10 Problems Nobody Wants To Admit About NXT
2. Dismal Tag Team Division
AEW's Women's division is objectively not great, but it is improving.
It's perceived as the one scene on Wednesday nights that drags everything down, but that's only because NXT's Tag Team division is so thin that it barely features. It's a sort of addition by subtraction on NXT's part; AEW's missteps have brought the issues into focus, where NXT has largely ignored the doubles division or masked its weaknesses by parachuting Imperium and the Revival from NXT UK and the main roster, respectively, and throwing together Keith Lee and Dominick Dijakovic as a temporary unit. AEW's Women's division is as bad as NXT's Tag Team division, and that is some indictment.

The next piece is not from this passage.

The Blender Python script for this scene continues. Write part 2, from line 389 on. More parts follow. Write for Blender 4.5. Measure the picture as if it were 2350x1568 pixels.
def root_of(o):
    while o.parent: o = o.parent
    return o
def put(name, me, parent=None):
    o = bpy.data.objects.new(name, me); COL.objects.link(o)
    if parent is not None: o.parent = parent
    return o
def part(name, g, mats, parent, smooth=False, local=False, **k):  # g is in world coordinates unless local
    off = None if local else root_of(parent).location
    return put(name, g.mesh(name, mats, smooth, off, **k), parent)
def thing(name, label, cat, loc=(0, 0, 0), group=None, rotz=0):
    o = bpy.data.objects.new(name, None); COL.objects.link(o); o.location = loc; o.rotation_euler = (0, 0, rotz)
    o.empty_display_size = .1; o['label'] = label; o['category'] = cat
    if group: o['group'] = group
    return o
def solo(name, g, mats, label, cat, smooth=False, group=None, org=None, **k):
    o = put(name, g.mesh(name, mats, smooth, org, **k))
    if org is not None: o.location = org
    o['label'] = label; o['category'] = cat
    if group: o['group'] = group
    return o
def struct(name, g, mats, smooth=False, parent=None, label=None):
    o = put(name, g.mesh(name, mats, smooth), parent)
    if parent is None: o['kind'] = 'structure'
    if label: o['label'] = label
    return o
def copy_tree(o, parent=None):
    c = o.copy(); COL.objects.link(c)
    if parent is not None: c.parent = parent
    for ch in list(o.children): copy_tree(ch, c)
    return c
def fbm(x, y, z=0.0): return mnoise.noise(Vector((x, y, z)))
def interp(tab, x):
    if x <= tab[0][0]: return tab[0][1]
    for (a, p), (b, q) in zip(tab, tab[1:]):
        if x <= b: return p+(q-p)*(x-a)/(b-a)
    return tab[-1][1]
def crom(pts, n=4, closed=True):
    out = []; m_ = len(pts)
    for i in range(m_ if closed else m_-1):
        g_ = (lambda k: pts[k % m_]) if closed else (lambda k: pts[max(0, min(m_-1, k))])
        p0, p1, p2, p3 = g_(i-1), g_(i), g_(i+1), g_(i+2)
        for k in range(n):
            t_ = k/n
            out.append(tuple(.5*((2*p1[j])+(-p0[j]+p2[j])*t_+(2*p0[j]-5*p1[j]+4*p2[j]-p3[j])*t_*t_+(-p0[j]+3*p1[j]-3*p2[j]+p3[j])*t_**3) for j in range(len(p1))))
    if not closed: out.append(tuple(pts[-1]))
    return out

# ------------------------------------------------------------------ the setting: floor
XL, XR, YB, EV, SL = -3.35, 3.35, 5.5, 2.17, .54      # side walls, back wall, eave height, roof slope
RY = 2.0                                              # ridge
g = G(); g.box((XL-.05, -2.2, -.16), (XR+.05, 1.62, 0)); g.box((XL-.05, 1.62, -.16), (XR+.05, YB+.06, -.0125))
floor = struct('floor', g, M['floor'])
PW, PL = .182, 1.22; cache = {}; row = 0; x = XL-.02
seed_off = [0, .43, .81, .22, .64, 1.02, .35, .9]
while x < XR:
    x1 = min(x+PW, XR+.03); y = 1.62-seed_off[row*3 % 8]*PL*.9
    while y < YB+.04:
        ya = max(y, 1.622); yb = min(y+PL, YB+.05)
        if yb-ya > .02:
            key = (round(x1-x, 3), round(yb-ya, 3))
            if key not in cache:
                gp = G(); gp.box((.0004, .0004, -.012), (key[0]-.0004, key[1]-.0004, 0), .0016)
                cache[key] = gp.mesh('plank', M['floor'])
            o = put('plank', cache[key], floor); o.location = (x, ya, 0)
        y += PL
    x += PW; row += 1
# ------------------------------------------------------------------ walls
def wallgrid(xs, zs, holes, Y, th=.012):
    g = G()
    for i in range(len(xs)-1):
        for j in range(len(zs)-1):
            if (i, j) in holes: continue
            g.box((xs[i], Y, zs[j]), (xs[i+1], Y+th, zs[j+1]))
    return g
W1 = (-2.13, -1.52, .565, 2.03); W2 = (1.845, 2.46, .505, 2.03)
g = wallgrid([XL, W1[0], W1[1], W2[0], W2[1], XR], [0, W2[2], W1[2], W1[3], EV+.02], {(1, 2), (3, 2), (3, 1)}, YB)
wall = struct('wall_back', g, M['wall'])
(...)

It feels like AEW's Women's division is unfairly targeted by those, put off by AEW's big talk, who have taken on the old Alex Ferguson mentality. They want to see AEW knocked off their f*cking perch, but at least they are struggling atop it under the glare of critique.
Is there a single combination of tag teams that feels even remotely worthy of a TakeOver?
The Undisputed ERA, in any form, are among the globe's greatest tag teams. That's it. That's the division.
The Forgotten Sons needed a ladder (again) and a multi-man layout to become halfway interesting. Breezango are fun, and could make for sentimental favourites at best. Oney Lorcan and Danny Burch are tremendously fun, and credible, but they aren't stars, per se. The Singh Brothers are a joke team, if they're even in NXT.
NXT is getting away with it, almost, but come February, much work needs to be done.